One developer, identified as Davi, told the publication that his company’s cloud infrastructure in the US-EAST-1 region had suffered “instabilities” and even a “total interruption” in AWS’s SPOT instance services over a two-hour period.
“We’ve been experiencing instabilities with their SPOT instance capabilities, and in the last hour, a total interruption,” he said.
SPOT instances are temporary virtual servers that companies use to save costs on cloud computing, and disruptions in these can affect data-heavy applications.
Other users reported that AWS-linked systems, including Starbucks’ mobile rewards app and Einstein Bros. Bagels’ ordering system, were unavailable for several hours.
A Starbucks employee in California told Tom’s Guide that in-store payment systems “weren’t processing orders earlier today.”
While some speculated that users were confusing Microsoft’s Azure outages with AWS issues, the number of simultaneous error reports suggested otherwise.

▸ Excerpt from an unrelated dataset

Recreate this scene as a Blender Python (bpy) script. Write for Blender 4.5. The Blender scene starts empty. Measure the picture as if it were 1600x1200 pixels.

This latest wave of outage claims comes just a week after AWS experienced a confirmed 15-hour disruption that affected major online services such as Venmo, Snapchat, and Disney+.
Amazon later attributed that incident to an internal network configuration failure.
Unlike last week’s incident, Amazon’s internal monitoring tools and official dashboard did not register a system-wide problem this time.
The company has encouraged users to rely on the AWS Health Dashboard for verified updates rather than third-party tracking sites.
AWS currently powers a large share of the internet, hosting websites, applications, and databases for businesses and governments.
Any technical fault, even localised, can ripple through digital infrastructure worldwide.